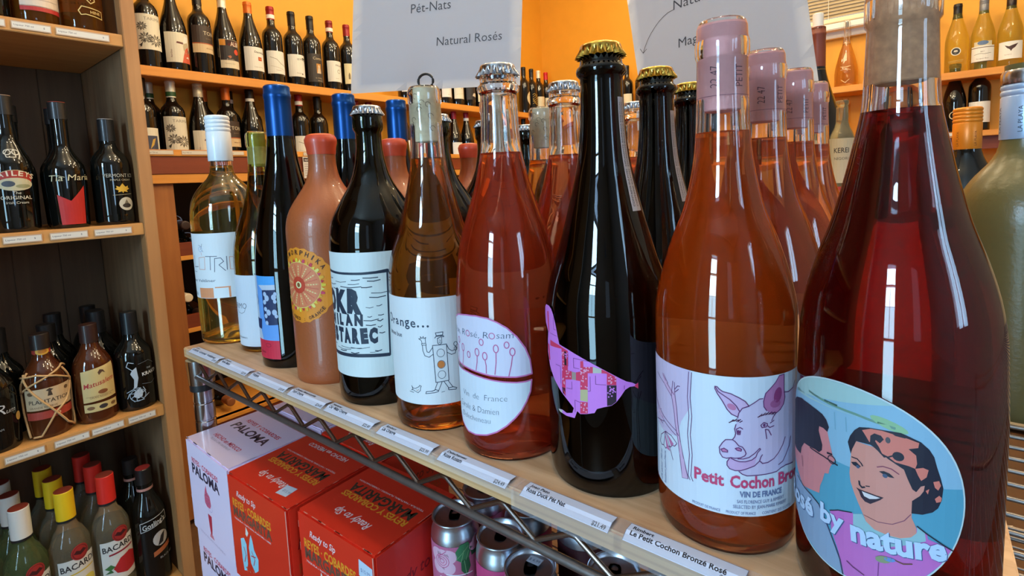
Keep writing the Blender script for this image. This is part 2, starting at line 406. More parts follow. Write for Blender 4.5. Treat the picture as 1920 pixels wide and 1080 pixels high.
# ------------------------------------------------------------------ wall shelving on the left wall
t = thing('wall_shelving', 'long orange pine two tier wall shelving of red wine on the left wall', 'shelf', (-2.05, 1.77, 0))
box('shelf_board', (-.085, -1.34, .600), (.08, 1.33, .632), PINEY, t, .002)
box('shelf_board', (-.085, -1.34, .281), (.07, 1.33, .305), PINEY, t, .002)
box('edge_lip', (.066, -1.34, .340), (.09, 1.33, .362), PINEY, t, .002)
box('fascia', (.0705, -1.34, .281), (.085, .33, .3395), REDW, t, .001)
box('fascia', (.0705, .33, .281), (.085, 1.33, .3395), REDW, t, .001)
box('rail', (.045, -1.34, .250), (.082, 1.33, .2805), PINEY, t, .001)
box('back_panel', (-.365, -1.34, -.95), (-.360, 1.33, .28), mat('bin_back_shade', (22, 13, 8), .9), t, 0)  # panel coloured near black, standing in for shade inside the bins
t2 = t
for yy in (-1.185, -.62, -.12, .38, .88): box('upright', (.04, yy, -.93), (.068, yy + (.078 if yy < -1.1 else .03), .250), PINE_DIM, t, .002)
for zz, up in ((.045, .045), (-.21, .045), (-.61, 0)):
    box('bin_rail', (.038, -1.29, zz - .045), (.062, 1.33, zz), REDW, t, .001)
    box('bin_shelf', (-.36, -1.34, zz - up - .015), (.066, 1.33, zz - up), PINEY, t, .001)
for k in range(9):
    pass
# price strips along the lower board
STRIP = (236, 228, 214)
def strip_tag(nm, label, loc, rz, wd, lines, group, h=14, rx=0.0):
    a = Art(); a.rect(0, 0, wd, h, (206, 176, 150)); a.up().rect(1.5, 2, wd - 1.5, h - 2.2, STRIP); a.up()
    for i, (s, x, y, hh) in enumerate(lines): a.T(s, x, y, hh, (70, 70, 96))
    o = build(nm, a, planar((0, 0, 0), (1, 0, 0), (0, math.sin(rx), math.cos(rx)) if rx else (0, 0, 1)), None, base=0.0008, loc=loc, rot=(0, 0, rz))
    return tag(o, label, 'price tag', group)

# ------------------------------------------------------------------ wall shelving on the back wall
t = thing('wall_shelving', 'orange pine two tier shelving holding white wine on the back wall under the window', 'shelf', (-.25, 3.03, 0))
box('shelf_board', (-1.75, -.10, .552), (1.8, .085, .582), PINEX, t, .002)
box('shelf_board', (-1.75, -.11, .305), (1.8, .085, .329), PINEX, t, .002)
box('fascia', (-1.75, -.085, .252), (1.8, -.065, .305), REDWX, t, .001)
box('counter', (-1.7, -.12, -.93), (1.8, .08, .12), PLASTER, t, .004)
box('counter_top', (-1.72, -.15, .12), (1.8, .085, .15), PINEX, t, .004)
for i, (x, wd) in enumerate([(-.30, .1), (-.17, .12), (.06, .09), (.3, .1)]):
    o = strip_tag('shelf_ticket', ['white ticket on the lower back shelf under the clear swirl flask', 'white ticket on the lower back shelf behind the biggest bottle neck', 'white ticket on the lower back shelf under the round logo bottle', 'white ticket on the lower back shelf behind the silver capped bottle'][i], (x, 2.919, .312), 0, wd * 1000, [('House White', 4, 5, 4)], 'tickets on the back shelf', 15)

# ------------------------------------------------------------------ liquor cabinet at the left
t = thing('liquor_cabinet', 'tall open pine liquor cabinet with dark plank back at the left edge', 'cabinet', (-1.59, -.1, -.95))
box('side_panel', (-.19, .502, 0), (.16, .522, 2.4), wood('weathered_side', (96, 70, 46), (146, 112, 78), 'Z', 0.9, 0.75), t, .001)
box('side_panel', (-.19, -.6, 0), (.16, -.58, 2.4), DARKW, t, .001)
box('face_stile', (.158, .500, 0), (.192, .527, 2.4), CABW, t, .0015)
for zt in (1.521, 1.100, .667, .23): box('shelf_board', (-.175, -.58, zt - .027), (.188, .5005, zt), CABY, t, .0015)
for k in range(12):
    y0 = -.58 + k * .0901; box('back_plank', (-.192, y0 + .0001, 0), (-.178 - .0015 * (k % 2), y0 + .09, 2.4), DARKW, t, .0015)
cab_lines = [('Cognac', 4, 5, 4)]
names = ['top', 'cream liqueur', 'dark rum', 'white rum']
k = 0
for zt, ys in ((.571, [(.150, 62), (.218, 62), (.285, 92)]), (.150, [(.165, 60), (.235, 64), (.308, 70)]), (-.283, [(.125, 62), (.200, 60), (.262, 60), (.328, 56)])):
    for yy, wd in ys:
        lab = ['white price strip under the gold outlined bottle on the topmost liquor shelf', 'white price strip left of that on the topmost liquor shelf, under the red banded label', 'white price strip nearest the cabinet post on the topmost liquor shelf',
               'white price strip under the cream liqueur with the curved red banner', 'white price strip under the black bottle with the red panel', 'white price strip nearest the post on the cream liqueur shelf',
               'white price strip at the left edge of the rum shelf', 'white price strip under the rope tied rum bottle', 'white price strip under the cream labelled rum', 'white price strip nearest the post under the black sea monster rum'][k]
        if k == 0: lab = 'white price strip at the far left of the topmost liquor shelf edge'
        if k == 1: lab = 'white price strip in the middle of the topmost liquor shelf edge'
        strip_tag('price_strip', lab, (-1.4005, yy, zt - .021), R(90), wd - 2, [('Liqueur 750 ml', 4, 6, 3.4), ('$', wd - 14, 6, 3.4)], 'price strips on the liquor cabinet', 15); k += 1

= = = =

Copy every line of the data exactly as written, excluding the pictures.

Keep writing the Blender script for this image. This is part 2, starting at line 406. More parts follow. Write for Blender 4.5. Treat the picture as 1920 pixels wide and 1080 pixels high.
# ------------------------------------------------------------------ wall shelving on the left wall
t = thing('wall_shelving', 'long orange pine two tier wall shelving of red wine on the left wall', 'shelf', (-2.05, 1.77, 0))
box('shelf_board', (-.085, -1.34, .600), (.08, 1.33, .632), PINEY, t, .002)
box('shelf_board', (-.085, -1.34, .281), (.07, 1.33, .305), PINEY, t, .002)
box('edge_lip', (.066, -1.34, .340), (.09, 1.33, .362), PINEY, t, .002)
box('fascia', (.0705, -1.34, .281), (.085, .33, .3395), REDW, t, .001)
box('fascia', (.0705, .33, .281), (.085, 1.33, .3395), REDW, t, .001)
box('rail', (.045, -1.34, .250), (.082, 1.33, .2805), PINEY, t, .001)
box('back_panel', (-.365, -1.34, -.95), (-.360, 1.33, .28), mat('bin_back_shade', (22, 13, 8), .9), t, 0)  # panel coloured near black, standing in for shade inside the bins
t2 = t
for yy in (-1.185, -.62, -.12, .38, .88): box('upright', (.04, yy, -.93), (.068, yy + (.078 if yy < -1.1 else .03), .250), PINE_DIM, t, .002)
for zz, up in ((.045, .045), (-.21, .045), (-.61, 0)):
    box('bin_rail', (.038, -1.29, zz - .045), (.062, 1.33, zz), REDW, t, .001)
    box('bin_shelf', (-.36, -1.34, zz - up - .015), (.066, 1.33, zz - up), PINEY, t, .001)
for k in range(9):
    pass
# price strips along the lower board
STRIP = (236, 228, 214)
def strip_tag(nm, label, loc, rz, wd, lines, group, h=14, rx=0.0):
    a = Art(); a.rect(0, 0, wd, h, (206, 176, 150)); a.up().rect(1.5, 2, wd - 1.5, h - 2.2, STRIP); a.up()
    for i, (s, x, y, hh) in enumerate(lines): a.T(s, x, y, hh, (70, 70, 96))
    o = build(nm, a, planar((0, 0, 0), (1, 0, 0), (0, math.sin(rx), math.cos(rx)) if rx else (0, 0, 1)), None, base=0.0008, loc=loc, rot=(0, 0, rz))
    return tag(o, label, 'price tag', group)

# ------------------------------------------------------------------ wall shelving on the back wall
t = thing('wall_shelving', 'orange pine two tier shelving holding white wine on the back wall under the window', 'shelf', (-.25, 3.03, 0))
box('shelf_board', (-1.75, -.10, .552), (1.8, .085, .582), PINEX, t, .002)
box('shelf_board', (-1.75, -.11, .305), (1.8, .085, .329), PINEX, t, .002)
box('fascia', (-1.75, -.085, .252), (1.8, -.065, .305), REDWX, t, .001)
box('counter', (-1.7, -.12, -.93), (1.8, .08, .12), PLASTER, t, .004)
box('counter_top', (-1.72, -.15, .12), (1.8, .085, .15), PINEX, t, .004)
for i, (x, wd) in enumerate([(-.30, .1), (-.17, .12), (.06, .09), (.3, .1)]):
    o = strip_tag('shelf_ticket', ['white ticket on the lower back shelf under the clear swirl flask', 'white ticket on the lower back shelf behind the biggest bottle neck', 'white ticket on the lower back shelf under the round logo bottle', 'white ticket on the lower back shelf behind the silver capped bottle'][i], (x, 2.919, .312), 0, wd * 1000, [('House White', 4, 5, 4)], 'tickets on the back shelf', 15)

# ------------------------------------------------------------------ liquor cabinet at the left
t = thing('liquor_cabinet', 'tall open pine liquor cabinet with dark plank back at the left edge', 'cabinet', (-1.59, -.1, -.95))
box('side_panel', (-.19, .502, 0), (.16, .522, 2.4), wood('weathered_side', (96, 70, 46), (146, 112, 78), 'Z', 0.9, 0.75), t, .001)
box('side_panel', (-.19, -.6, 0), (.16, -.58, 2.4), DARKW, t, .001)
box('face_stile', (.158, .500, 0), (.192, .527, 2.4), CABW, t, .0015)
for zt in (1.521, 1.100, .667, .23): box('shelf_board', (-.175, -.58, zt - .027), (.188, .5005, zt), CABY, t, .0015)
for k in range(12):
    y0 = -.58 + k * .0901; box('back_plank', (-.192, y0 + .0001, 0), (-.178 - .0015 * (k % 2), y0 + .09, 2.4), DARKW, t, .0015)
cab_lines = [('Cognac', 4, 5, 4)]
names = ['top', 'cream liqueur', 'dark rum', 'white rum']
k = 0
for zt, ys in ((.571, [(.150, 62), (.218, 62), (.285, 92)]), (.150, [(.165, 60), (.235, 64), (.308, 70)]), (-.283, [(.125, 62), (.200, 60), (.262, 60), (.328, 56)])):
    for yy, wd in ys:
        lab = ['white price strip under the gold outlined bottle on the topmost liquor shelf', 'white price strip left of that on the topmost liquor shelf, under the red banded label', 'white price strip nearest the cabinet post on the topmost liquor shelf',
               'white price strip under the cream liqueur with the curved red banner', 'white price strip under the black bottle with the red panel', 'white price strip nearest the post on the cream liqueur shelf',
               'white price strip at the left edge of the rum shelf', 'white price strip under the rope tied rum bottle', 'white price strip under the cream labelled rum', 'white price strip nearest the post under the black sea monster rum'][k]
        if k == 0: lab = 'white price strip at the far left of the topmost liquor shelf edge'
        if k == 1: lab = 'white price strip in the middle of the topmost liquor shelf edge'
        strip_tag('price_strip', lab, (-1.4005, yy, zt - .021), R(90), wd - 2, [('Liqueur 750 ml', 4, 6, 3.4), ('$', wd - 14, 6, 3.4)], 'price strips on the liquor cabinet', 15); k += 1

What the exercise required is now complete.